Ricotta—A Cry for Help

March 30, 2011
By Holly Jennings

Ricotta cheese is used in Mexican cooking in various ways—to fill squash blossoms, empanadas, tacos, quesadillas, fried pockets made with corn tortilla dough, and to make faux “scrambled egg” dishes, like the two recipes, shown below, I made from The Art of Mexican Cooking by Diana Kennedy: Ricotta Scrambled in Tomato Sauce and Ricotta Scrambled Like Mexican Eggs. Like Crumbled Indian Cheese with Peas from Entice with Spice, the first DCCC pick, these pan-fried soft cheese dishes, with their warming chile heat and pillowy soft texture, are soul-satisfying comfort foods.
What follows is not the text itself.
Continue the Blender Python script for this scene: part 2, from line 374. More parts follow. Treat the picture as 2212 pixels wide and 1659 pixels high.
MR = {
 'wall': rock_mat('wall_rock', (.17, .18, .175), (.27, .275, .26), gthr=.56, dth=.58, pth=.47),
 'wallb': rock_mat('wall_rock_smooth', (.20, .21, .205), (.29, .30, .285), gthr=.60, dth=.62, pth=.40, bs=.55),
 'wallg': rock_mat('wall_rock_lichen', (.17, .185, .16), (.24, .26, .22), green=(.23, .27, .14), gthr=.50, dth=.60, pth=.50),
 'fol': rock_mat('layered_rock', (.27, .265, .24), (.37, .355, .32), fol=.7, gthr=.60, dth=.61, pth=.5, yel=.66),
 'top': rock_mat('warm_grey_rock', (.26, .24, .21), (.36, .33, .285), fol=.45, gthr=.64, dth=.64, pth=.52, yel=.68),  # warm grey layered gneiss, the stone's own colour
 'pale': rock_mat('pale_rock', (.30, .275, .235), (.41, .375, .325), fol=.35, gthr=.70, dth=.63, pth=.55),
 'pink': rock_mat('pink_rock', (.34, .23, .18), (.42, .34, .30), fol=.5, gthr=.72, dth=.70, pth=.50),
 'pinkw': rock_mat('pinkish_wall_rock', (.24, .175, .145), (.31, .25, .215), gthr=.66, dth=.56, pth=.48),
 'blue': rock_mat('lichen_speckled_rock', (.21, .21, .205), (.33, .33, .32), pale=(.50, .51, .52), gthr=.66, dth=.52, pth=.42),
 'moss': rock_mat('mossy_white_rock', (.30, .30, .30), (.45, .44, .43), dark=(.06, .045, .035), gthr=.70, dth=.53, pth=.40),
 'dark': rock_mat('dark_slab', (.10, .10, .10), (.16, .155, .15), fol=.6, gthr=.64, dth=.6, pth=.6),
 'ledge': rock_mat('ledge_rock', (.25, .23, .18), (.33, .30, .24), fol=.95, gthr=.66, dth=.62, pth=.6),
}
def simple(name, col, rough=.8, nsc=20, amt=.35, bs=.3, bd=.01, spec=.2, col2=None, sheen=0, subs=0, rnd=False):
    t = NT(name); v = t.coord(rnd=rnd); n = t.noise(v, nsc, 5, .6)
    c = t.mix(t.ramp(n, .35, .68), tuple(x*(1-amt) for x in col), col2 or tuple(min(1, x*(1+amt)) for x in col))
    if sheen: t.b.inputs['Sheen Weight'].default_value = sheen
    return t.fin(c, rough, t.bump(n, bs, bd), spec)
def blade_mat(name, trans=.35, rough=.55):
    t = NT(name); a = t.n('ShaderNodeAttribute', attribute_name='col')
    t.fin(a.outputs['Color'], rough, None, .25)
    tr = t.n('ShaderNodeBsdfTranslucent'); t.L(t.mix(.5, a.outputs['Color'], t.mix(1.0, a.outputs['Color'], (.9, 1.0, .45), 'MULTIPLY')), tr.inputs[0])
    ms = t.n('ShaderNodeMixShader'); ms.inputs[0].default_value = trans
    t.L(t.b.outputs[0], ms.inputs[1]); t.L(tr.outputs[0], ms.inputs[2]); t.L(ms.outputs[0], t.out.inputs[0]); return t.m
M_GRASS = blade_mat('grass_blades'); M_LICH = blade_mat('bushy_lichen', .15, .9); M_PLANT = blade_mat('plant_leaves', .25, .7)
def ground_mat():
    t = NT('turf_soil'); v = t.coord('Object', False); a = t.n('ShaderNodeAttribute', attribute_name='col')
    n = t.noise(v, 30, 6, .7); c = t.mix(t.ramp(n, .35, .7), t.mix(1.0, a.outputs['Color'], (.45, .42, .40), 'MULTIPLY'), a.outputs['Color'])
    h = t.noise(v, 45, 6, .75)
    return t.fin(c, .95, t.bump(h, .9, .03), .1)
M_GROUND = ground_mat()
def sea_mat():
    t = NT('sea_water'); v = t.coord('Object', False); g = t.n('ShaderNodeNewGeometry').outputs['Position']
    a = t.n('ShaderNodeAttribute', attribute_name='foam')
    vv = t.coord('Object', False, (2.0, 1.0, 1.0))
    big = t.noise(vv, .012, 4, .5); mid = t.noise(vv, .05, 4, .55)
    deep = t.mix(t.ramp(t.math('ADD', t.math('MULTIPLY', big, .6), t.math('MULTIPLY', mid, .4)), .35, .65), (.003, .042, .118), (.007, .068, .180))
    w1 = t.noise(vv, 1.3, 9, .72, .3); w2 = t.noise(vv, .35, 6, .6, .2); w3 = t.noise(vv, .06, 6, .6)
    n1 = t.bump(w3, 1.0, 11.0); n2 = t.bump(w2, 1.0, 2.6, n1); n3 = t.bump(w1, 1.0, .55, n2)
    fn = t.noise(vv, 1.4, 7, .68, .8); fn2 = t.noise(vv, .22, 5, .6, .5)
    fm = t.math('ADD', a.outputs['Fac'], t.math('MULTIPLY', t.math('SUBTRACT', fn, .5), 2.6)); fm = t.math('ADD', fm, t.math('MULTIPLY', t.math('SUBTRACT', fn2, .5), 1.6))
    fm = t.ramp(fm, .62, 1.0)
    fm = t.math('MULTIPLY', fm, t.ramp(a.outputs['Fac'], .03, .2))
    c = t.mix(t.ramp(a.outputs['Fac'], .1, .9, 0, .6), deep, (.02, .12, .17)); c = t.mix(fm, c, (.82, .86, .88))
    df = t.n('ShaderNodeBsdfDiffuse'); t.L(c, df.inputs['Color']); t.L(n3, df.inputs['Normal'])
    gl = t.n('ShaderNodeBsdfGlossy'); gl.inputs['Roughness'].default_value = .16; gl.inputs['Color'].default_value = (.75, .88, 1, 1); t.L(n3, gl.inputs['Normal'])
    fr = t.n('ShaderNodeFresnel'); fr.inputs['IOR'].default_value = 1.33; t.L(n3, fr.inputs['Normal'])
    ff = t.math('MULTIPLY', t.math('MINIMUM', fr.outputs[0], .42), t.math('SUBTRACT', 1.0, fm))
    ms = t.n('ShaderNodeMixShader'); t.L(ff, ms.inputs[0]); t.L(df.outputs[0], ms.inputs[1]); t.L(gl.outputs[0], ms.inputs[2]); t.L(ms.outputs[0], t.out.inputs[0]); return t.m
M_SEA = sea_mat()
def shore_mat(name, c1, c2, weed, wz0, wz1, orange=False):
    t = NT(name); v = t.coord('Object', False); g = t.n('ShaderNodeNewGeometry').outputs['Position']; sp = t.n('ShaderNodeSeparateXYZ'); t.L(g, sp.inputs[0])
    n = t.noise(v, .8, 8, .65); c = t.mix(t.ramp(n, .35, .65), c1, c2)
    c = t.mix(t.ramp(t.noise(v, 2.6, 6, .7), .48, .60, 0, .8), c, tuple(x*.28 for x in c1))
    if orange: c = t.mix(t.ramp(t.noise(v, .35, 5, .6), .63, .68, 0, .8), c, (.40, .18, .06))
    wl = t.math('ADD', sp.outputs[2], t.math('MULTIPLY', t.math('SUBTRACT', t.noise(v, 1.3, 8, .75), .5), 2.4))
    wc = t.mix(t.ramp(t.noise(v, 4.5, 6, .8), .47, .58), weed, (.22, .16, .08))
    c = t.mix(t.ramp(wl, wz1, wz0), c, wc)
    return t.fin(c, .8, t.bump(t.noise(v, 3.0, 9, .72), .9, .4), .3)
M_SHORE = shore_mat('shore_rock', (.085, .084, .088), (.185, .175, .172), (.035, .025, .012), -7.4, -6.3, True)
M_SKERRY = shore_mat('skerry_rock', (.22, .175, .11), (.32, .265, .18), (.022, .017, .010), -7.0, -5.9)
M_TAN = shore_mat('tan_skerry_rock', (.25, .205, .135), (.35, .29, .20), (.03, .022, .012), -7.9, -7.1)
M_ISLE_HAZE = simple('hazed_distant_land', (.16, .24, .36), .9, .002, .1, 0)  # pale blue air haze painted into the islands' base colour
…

Ricotta Scrambled in Tomato Sauce

Ricotta Scrambled Like Mexican Eggs

Unlike queso fresco, ricotta is easy to find in supermarkets across America, and very fresh, high-quality “hand dipped” ricotta is increasingly available in specialty stores, food co-ops, and farmers’ markets. (In Vermont, Maplebrook Farm produces a very nice whole-milk ricotta.)

So why bother to make it?

Because traditionally ricotta is made from whey, something I often have on hand after draining plain yogurt (to create a thick, Greek-style yogurt) and after the occasional fresh cheese–making experiment. I like the idea of transforming something that would otherwise be used as food for the neighbor’s pigs into something delicious and nutritious.

A week or two ago I had about two quarts of whey, so I decided to go for it, using the very easy-sounding recipe in The Art of Mexican Cooking.

I followed the instructions to the letter, but was thwarted. My yield was a mere tablespoon or so and the ricotta, I think, was not ricotta at all, though it had a pleasant, slightly sharp flavor. The texture was compact—more like cream cheese, but drier—and the color, a light beige.

After looking a bit further, I’ve come to the conclusion that making homemade ricotta from whey may not practical for thebeginning home cheesemaker.

All three sources that I referenced—the books Home Cheesemaking by Ricki Carroll and Goats Produce Too!by Mary Jane Toth and a very helpful online story and recipewritten by Jim Wallace, the cheese tech–in–residence at New England Cheesemaking Supply Company—stressed the importance of using very fresh whey. Jim Wallace stated that the whey should go directly from the cheese pot at the time of draining to making ricotta. Because the yield for ricotta made with whey is low, the amount of whey needed is a lot: Ricki Carroll’s recipe calls for two gallons to yield one to two cups of ricotta. Obviously only a large amount of cheesemaking would yield two gallons of whey at one go.

Besides the freshness factor and required whey quantity, there may be another reason to explain my paltry results. In her book, Mary Jane Toth writes that the whey used to make ricotta should not be from making soft or soft molded cheeses, which encompasses all of the cheeses that most beginning home cheesemakers are likely to make—those simple fresh cheeses such as paneer, mozzarella, chevre, queso fresco, queso blanco, and feta.

Giving up on making ricotta from whey, I tried Ricki Carroll’s recipe for whole-milk ricotta. It worked, though my yield was bit lower than that stated in her recipe. I did, however, let the cheese hang a little longer than instructed, which would affect yield, to create a drier cheese, as this is what’s called for in Diana Kennedy’s scrambled ricotta recipes. The result was delicious and much fresher tasting than the typical supermarket ricotta.

My paltry yield of homemade ricotta using whey (left) and some of the homemade ricotta using whole milk

So I guess I’ll have to continue to give the whey to the pigs—unless there is some hidden trick I don’t know. Anyone?

0 Comments to “Ricotta—A Cry for Help”

  1. Try making fresh ricotta with the milk and lemon juice method.

  2. Thanks for the tip Peter. Ricki Carroll’s recipe calls for citric acid. Lemon juice would be easier for most folks to find. What ratio of lemon juice to milk do you use?

  3. Heather Jennings says:

    Looks like whole milk might have won!!

  4. I see that this post is about a year old, but I thought I’d chime in. I use whey (left over from making yogurt) as a replacement for water when I make bread. Today I used it in blueberry muffins, and it’s also great in pancakes.

  5. Thanks for sharing your whey ideas, Vicky. I’m glad you found my old ricotta posting. I would have never thought of using whey in baking. How do you use it when making pancakes? As a substitute for buttermilk? I’d like to try it.